He was born near Lausanne in Switzerland. Educated for the Protestant ministry, he was ordained in 1819, when already teacher of the French language and literature in the gymnasium at Basel; and throughout his life he was as much a critic as a theologian. His literary criticism brought him into contact with Charles Augustin Sainte-Beuve, for whom he obtained an invitation to lecture at Lausanne, which led to his famous work on Port-Royal.[1]
Vinet's Chrestomathie française (1829), his Études sur la littérature française au XIXme siècle (1840–51), and his Histoire de la littérature française au XVIIIme siècle, together with his Études sur Pascal, Études sur les moralistes aux XVIme et XVIIme siècles, Histoire de la prédication parmi les Réformés de France and other related works, gave evidence of a wide knowledge of literature, acute literary judgment and a distinguished faculty of appreciation.
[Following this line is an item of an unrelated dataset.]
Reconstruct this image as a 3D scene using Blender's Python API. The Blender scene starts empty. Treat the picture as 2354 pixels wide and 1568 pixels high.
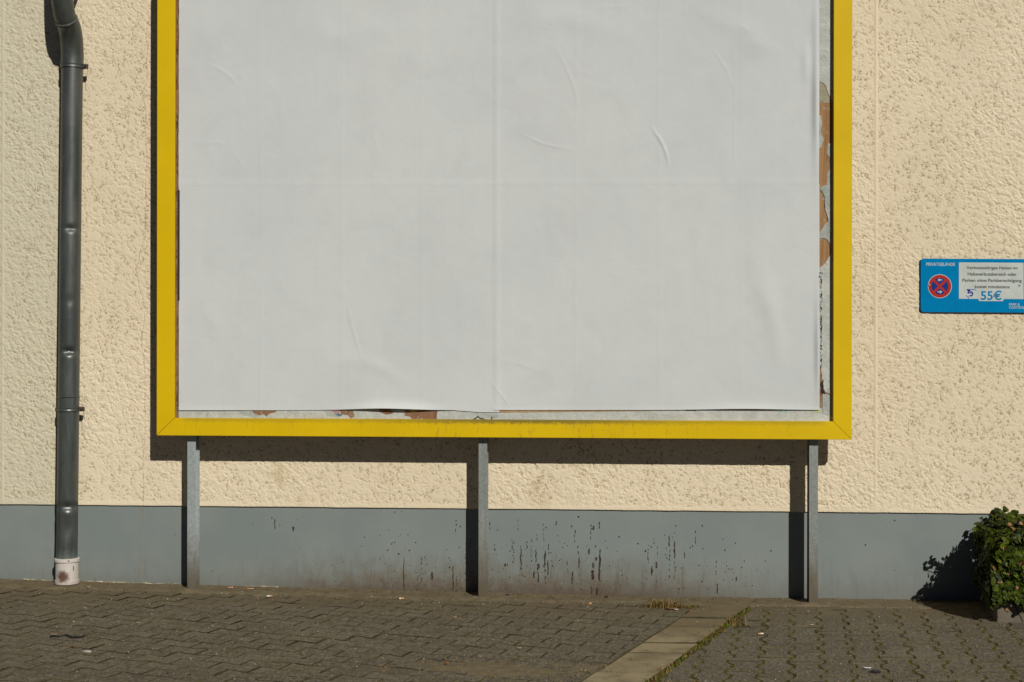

He adjusted his theories to the work under review, and condemned nothing as long as it met his literary standards.[1]
As a theologian Vinet gave a fresh impulse to Protestant theology, especially in French-speaking lands, but also in England and elsewhere. Lord Acton classed him with Richard Rothe. His philosophy relied strongly on conscience, defined as that by which man stands in direct personal relation with God as moral sovereign, and the seat of a moral individuality which nothing can rightly infringe. He advocated complete freedom of religious belief, and to this end the formal separation of church and state in Mémoire en faveur de la liberté des cultes (1826), Essai sur la conscience (1829), Essai sur la manifestation des convictions religieuses (1842).[1]
Accordingly, when in 1845 the civil power in the canton of Vaud interfered with the church's autonomy, he led a secession which took the name of L'Église libre. But already from 1831, when he published his Discours sur quelques sujets religieux (Nouveaux discours, 1841), he had begun to exert a liberalizing and deepening influence on religious thought far beyond his own canton, by bringing traditional doctrine to the test of a living personal experience (see also the philosophy of Gaston Frommel). In this he resembled Frederick William Robertson, as also in the change which he introduced into pulpit style and in the permanence of his influence.[1]
Vinet died at Clarens (Vaud). A considerable part of his work was not printed till after his death.[1]